Muhtaorov likely carried those extremist interests with him into America in 2007 and built on them in a way that USCIS security screeners might reasonably have found in a semi-thorough investigation. In December 2009, for instance, a fellow Uzek in Philadelphia invited him to stay for a period of time, found common cause supporting Uzbekistan terrorist organizations, shared extremist propaganda videos, and began to clandestinely plot to support and join the groups overseas, court records show.

Instead of being rejected for either asylum during this radicalization period with interviews or online social media investigations, or later permanent residence, Muhtorov was free to stoke his interest in martyrdom operations until February 2011, when the FBI learned that he and the friend had developed online communications with a key operative of the IRU, which is an al-Qaeda-affiliated group of mainly Uzbeks and other Central Asians. IJU was operating then under the auspices of the Taliban in Afghanistan and also in Syria. By May 2011, Muhtorov was illegally planning to travel to join IJU there and become a martyr, a terrorism crime. He told his eight-year-old daughter that he would never see her again but that, if she were a good girl, she would see him in heaven.

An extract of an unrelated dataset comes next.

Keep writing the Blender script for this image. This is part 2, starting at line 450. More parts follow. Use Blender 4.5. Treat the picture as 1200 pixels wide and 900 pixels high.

“Remember, I told you to pray for your Daddy to become a martyr. ... Don‘t pray, ‘Don‘t let him leave!‘ It will be a curse for me. ... Pray and say, ’make my father a martyr, one of [the] real martyrs.’”

On January 21, 2012, the FBI arrested Muhtorov at Chicago O'Hare Airport with a one-way ticket to Turkey on his way to join IJU. In June 2012, a jury found Muhtorov guilty of providing material support to IJU, in the form of himself as a fighter and several hundred dollars.